Legal recourse is a form of discourse, we should appreciate that.

This is purely on the basis of available information. It is fairly possible that the Shiksha Bachao Samiti (or whatever it is) is actually taking the legal path only to foment trouble enough to create street violence. If we see signs of that, of course, they should be condemned and countered on different grounds.

Doniger’s own defense in a New York Times article:

As usual: half-truths, misinterpretations and self-importance.

Can I call Lalu’s, Khap Panchayat’s and Maoists’s interpretation of Democracy an “Indian Understanding of Democracy”? There is no problem in including all this as various interpretations of democracy, but can one say that that is how actually Indian democracy looks or is? That is what Doniger does.

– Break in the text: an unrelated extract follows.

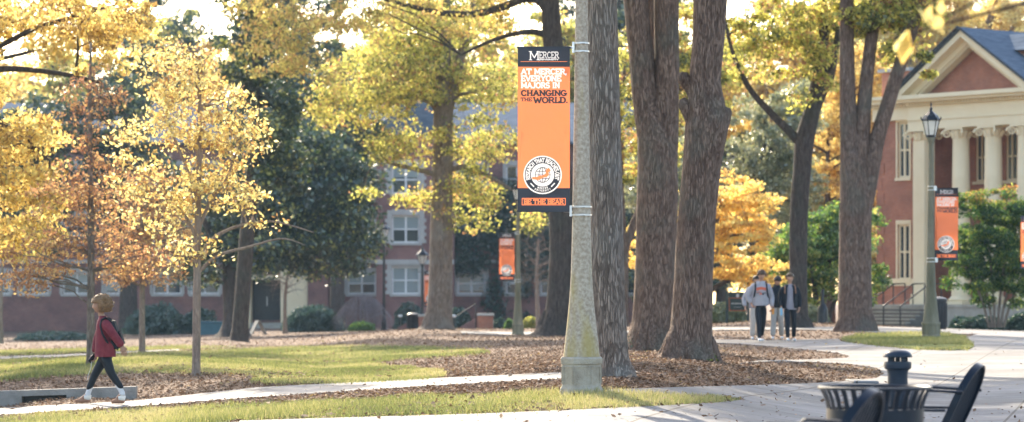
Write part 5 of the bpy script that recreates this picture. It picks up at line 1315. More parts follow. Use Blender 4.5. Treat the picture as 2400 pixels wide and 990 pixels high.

In the NYT article she says nothing about her faulty translation. Under-emphasises the other interpretation of symbols—for example, Lingam also is supposed to be a symbol of ‘aadi creative energy’.

By the way I have no problem regarding her book. All badly written books have equal right to be published and sold. But she does not even respond to charges made by someone as intellectually puny as Dinanath Batra and his friends!!